On its website, it claims to focus on subjects considered “high-risk” in that they “cost taxpayers significant amounts of money or that could threaten the health and safety of Canadians.” And the Auditors General state in Perspectives on Climate Change Action in Canada that global heating is “one of the defining challenges of our time.” They also assert that climate change is not just an environmental problem, but also has “economic and social impacts.” This is a crucial political point, since fossil fuel interests love to pretend that the climate crisis has little bearing on the economy or the lives of ordinary people.
The Auditor General of Canada answers to Parliament, which in June 2019 voted overwhelmingly to “declare that Canada is in a national climate emergency which requires, as a response, that Canada commit to meeting its national emissions target under the Paris Agreement and to making deeper reductions ... and pursuing efforts to keep global warming below 1.5 degrees Celsius.”
Regardless of the obvious cynicism of the Liberals in voting for this motion and approving an oil sands pipeline the next day, the Auditor General has a mandate from Parliament to seriously consider the climate emergency and the need for deep and rapid cuts in greenhouse gas pollution.
The Auditors General reviewed audits from the provincial and federal governments and found a near universal lack of coordination and an abundance of contradictory policies. On the federal level, they found that “Environment and Climate Change Canada [did not even] coordinate resource sharing and best practices among federal departments and agencies.”
Crucially, they also found a widespread lack of coordination between government departments and agencies, and raised critical questions aimed at resolving this problem as well as improving monitoring and reporting:
“How will governments ensure that all the relevant players are involved in developing climate change strategies?
How will governments ensure that lead departments on climate change are given the resources and authority they need to provide leadership to other departments and agencies?

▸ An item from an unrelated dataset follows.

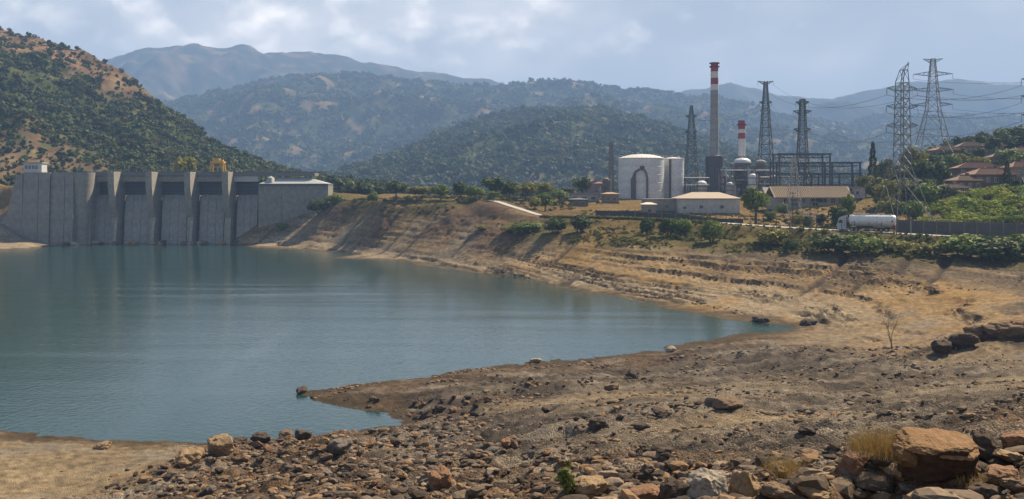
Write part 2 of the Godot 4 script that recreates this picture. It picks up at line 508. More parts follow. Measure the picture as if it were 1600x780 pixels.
func build_ground() -> void:
	var rows := PackedFloat32Array()
	var d := -60.0
	while d < 6.0:
		rows.append(d)
		d += 5.0
	d = 6.0
	while d < 9500.0:
		rows.append(d)
		if d < 130.0:
			d += 0.09 + d * 0.0052
		elif d < 440.0:
			d += 0.78
		elif d < 780.0:
			d += 1.0 + (d - 440.0) * 0.02
		else:
			d *= 1.12
	var cols := 760
	var nr := rows.size()
	var pos := PackedVector3Array()
	pos.resize(nr * (cols + 1))
	var col := PackedColorArray()
	col.resize(pos.size())
	for j in nr:
		var dd := rows[j]
		var half := 46.0 + maxf(dd, 0.0) * 0.60
		for i in cols + 1:
			var u := 2.0 * i / cols - 1.0
			var x := u * half * (1.0 + 0.9 * maxf(absf(u) - 0.8, 0.0) * 5.0 * (1.0 if dd < 780.0 else 6.0))
			var h := 0.0
			if dd < 780.0:
				h = ground(x, -dd)
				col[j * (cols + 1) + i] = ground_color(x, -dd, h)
			else:
				h = lerpf(sample(survey_h, x, -779.0), 17.0, clampf((dd - 780.0) / 400.0, 0.0, 1.0)) + n_big.get_noise_2d(x * 0.05, dd * 0.05) * 6.0
				col[j * (cols + 1) + i] = Color(0.09, 0.085, 0.035)
			pos[j * (cols + 1) + i] = Vector3(x, h, -dd)
	put_grid("ground", pos, col, cols + 1, nr, mats.ground)

# a sheet of quads on a grid whose rows run away from the eye and whose columns run to the right
func put_grid(called: String, pos: PackedVector3Array, col: PackedColorArray, nc: int, nr: int, m: Material) -> MeshInstance3D:
	var nor := PackedVector3Array()
	nor.resize(pos.size())
	for j in nr:
		for i in nc:
			var ax := pos[j * nc + mini(i + 1, nc - 1)] - pos[j * nc + maxi(i - 1, 0)]
			var az := pos[mini(j + 1, nr - 1) * nc + i] - pos[maxi(j - 1, 0) * nc + i]
			nor[j * nc + i] = ax.cross(az).normalized()
	var idx := PackedInt32Array()
	idx.resize((nr - 1) * (nc - 1) * 6)
	var k := 0
	for j in nr - 1:
		for i in nc - 1:
			var a := j * nc + i
			idx[k] = a; idx[k + 1] = a + nc; idx[k + 2] = a + 1
			idx[k + 3] = a + 1; idx[k + 4] = a + nc; idx[k + 5] = a + nc + 1
			k += 6
	var arrays := []
	arrays.resize(Mesh.ARRAY_MAX)
	arrays[Mesh.ARRAY_VERTEX] = pos
	arrays[Mesh.ARRAY_NORMAL] = nor
	arrays[Mesh.ARRAY_COLOR] = col
	arrays[Mesh.ARRAY_INDEX] = idx
	var mesh := ArrayMesh.new()
	mesh.add_surface_from_arrays(Mesh.PRIMITIVE_TRIANGLES, arrays)
	var o := put(called, mesh, m)
	o.set_meta("kind", "structure")
	return o

# ---------------------------------------------------------------- hills
# A hill from its skyline: readings of (bearing, drop, range). The slope falls from the skyline to a foot nearer the eye.
func hill(called: String, label: String, skyline: Array, foot_range: float, foot_h: float, nx: int, nt: int, rough: float, wave: float, ease_: float, color: Callable) -> Dictionary:
	var pts := []
	for s in skyline:
		pts.append(at(s[0], s[1], s[2]))
	var big := fnoise(hash(called) % 1000, wave, 5, FastNoiseLite.TYPE_SIMPLEX_SMOOTH, FastNoiseLite.FRACTAL_RIDGED)
	var small := fnoise(hash(called) % 1000 + 7, wave * 0.22, 4)
	var pos := PackedVector3Array()
	var nr := nt + 8
	pos.resize(nx * nr)
	var col := PackedColorArray()
	col.resize(pos.size())
	var x_lo: float = pts[0].x
	var x_hi: float = pts[-1].x
	for i in nx:
		var x := lerpf(x_lo, x_hi, float(i) / (nx - 1))
		var k := 0
		while k < pts.size() - 2 and pts[k + 1].x < x:
			k += 1
		var f: float = (x - pts[k].x) / maxf(pts[k + 1].x - pts[k].x, 1e-3)
		var top: Vector3 = pts[k].lerp(pts[k + 1], clampf(f, 0, 1))
		for j in nr:
			var t := float(j) / (nt - 1)
			var z := lerpf(-foot_range, top.z, t)
			var h := 0.0
			if t <= 1.0:
				h = lerpf(foot_h, top.y, pow(t, ease_))
				var g := big.get_noise_2d(x, z * 0.7)
				h += (g - 0.25) * rough * sin(PI * minf(t, 1.0)) * clampf((top.y - foot_h) / (rough * 4.0), 0.1, 1.0)
			else:
				h = lerpf(top.y, foot_h, minf((t - 1.0) * 1.7, 1.0) * 0.6)
			h += small.get_noise_2d(x, z) * rough * 0.14 * clampf((top.y - foot_h) / (rough * 2.0), 0.1, 1.0)
			pos[j * nx + i] = Vector3(x, h, z)
			col[j * nx + i] = color.call(x, z, t, big.get_noise_2d(x, z * 0.7), small.get_noise_2d(x * 1.7, z * 1.7))
	var o := put_grid(called, pos, col, nx, nr, mats.hill)
	o.set_meta("label", label)
	return {"pos": pos, "col": col, "nx": nx, "nt": nt}

# trees over a hill where its colour says wood grows
func wooded(called: String, label: String, h: Dictionary, count: int, size: Vector2, keep: Callable) -> void:
	var places := []
	var tints := []
	for v in 3:
		places.append([])
		tints.append([])
	var stand := fnoise(hash(label) % 777, size.y * 11.0, 3)
	for k in count:
		var i := rng.randi_range(0, h.nx - 2)
		var j := rng.randi_range(0, h.nt - 1)
		var fx := rng.randf()
		var fz := rng.randf()
		var a: Vector3 = h.pos[j * h.nx + i]
		var b: Vector3 = h.pos[j * h.nx + i + 1]
		var c: Vector3 = h.pos[(j + 1) * h.nx + i]
		var p := a + (b - a) * fx + (c - a) * fz
		var col: Color = h.col[j * h.nx + i]
		if not keep.call(p, float(j) / (h.nt - 1), col):
			continue
		var cl := stand.get_noise_2d(p.x, p.z)
		if cl < -0.22 and rng.randf() < 0.65:
			continue
		var s := lerpf(size.x * 0.7, size.y * 1.3, pow(rng.randf(), 2.2)) * (0.75 + 0.5 * rng.randf() * rng.randf() + 0.55 * cl)
		var v := rng.randi_range(0, 2)
		places[v].append(Transform3D(Basis(Vector3.UP, rng.randf() * TAU).scaled(Vector3(s, s * rng.randf_range(0.8, 1.15), s)), p + Vector3.UP * s * 0.55))
		var w := rng.randf()
		var g := Color(0.058, 0.088, 0.03).lerp(Color(0.125, 0.14, 0.042), w * w)
		g = g * (1.0 - 0.45 * clampf(cl * 2.0, -0.5, 1.0))
		if rng.randf() < 0.10 - cl * 0.5:
			g = g.lerp(Color(0.15, 0.11, 0.045), 0.75)
		tints[v].append(g)
	for v in 3:
		if places[v].size():
			scatter(called, far_crowns[v], mats.far_leaf, places[v], tints[v], label, "woodland")

var far_crowns := []

# a crown as leaf-sprays: small faces spread through a set of clumps
func crown_mesh(seed_: int, clumps: int, sprays: int, spray: float, squash := 0.8, tone := 0.25) -> ArrayMesh:
	var r := RandomNumberGenerator.new()
	r.seed = seed_
	var b := Build.new()
	b.colored = true
	for c in clumps:
		var dir := Vector3(r.randfn(), r.randfn() * 0.8 + 0.15, r.randfn()).normalized()
		var centre := dir * r.randf_range(0.25, 0.62) if clumps > 1 else Vector3.ZERO
		centre.y *= squash
		var rad := r.randf_range(0.34, 0.55) if clumps > 1 else 0.9
		var t := r.randf_range(1.0 - tone, 1.0 + tone)
		for k in sprays:
			var o := Vector3(r.randfn(), r.randfn(), r.randfn()).normalized() * rad * pow(r.randf(), 0.4)
			o.y *= squash
			var p := centre + o
			var nn := (o.normalized() + Vector3(r.randfn(), r.randfn() + 0.5, r.randfn()) * 0.55).normalized()
			var u := nn.cross(Vector3(r.randfn(), r.randfn(), r.randfn())).normalized()
			var w := nn.cross(u)
			var s := spray * r.randf_range(0.6, 1.4)
			var q := t * r.randf_range(0.8, 1.2)
			b.tint = Color(q, q, q * 0.95)
			var e := s * r.randf_range(0.5, 0.9)
			b.quad(p - u * s - w * e * 0.3, p - w * e + u * s * 0.2, p + u * s + w * e * 0.2, p + w * e - u * s * 0.3)
	return b.mesh()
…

How will governments ensure that policies within different jurisdictions are complementary rather than redundant or contradictory?
The Auditors General found that governments were often not monitoring their progress on climate change and not reporting regularly to the public on that progress, and asked:
“What steps will governments take to regularly keep the public informed of their progress toward meeting their climate change commitments?”
“What measures will governments use to assess their progress?”
The federal government does not seem to be acting on the Auditors Generals’ report, other than with misinformation and deliberate efforts to increase fossil fuel consumption.
In a reasonable world, the Office of the Auditor General of Canada would act as if the climate emergency declared by Parliament was real. It would make climate the top line issue in its report on infrastructure spending and follow up forcefully on its 2018 climate report. And then NDP, Bloc Québécois, and Green MPs would make sure the report’s findings did not gather dust on a shelf. In a reasonable world, there would be a revolt in the Liberal ranks.
But we don’t live in a reasonable world. The establishment, including the establishment media, has mostly given up on even a pretence of acting to prevent societal collapse. We can hope and demand, but we should not expect much different from Auditor General’s office. .
“We are the ones making a difference,” said teen climate striker Greta Thunberg at an Extinction Rebellion demonstration. “It shouldn’t be like that, but since no one else is doing anything, we will have to do so.”
And we have the potential to do so. The peaceful, countrywide uprising in support of Wet’suwet’en land defenders and in opposition to the Coastal GasLink fracked gas pipeline shows the possibility.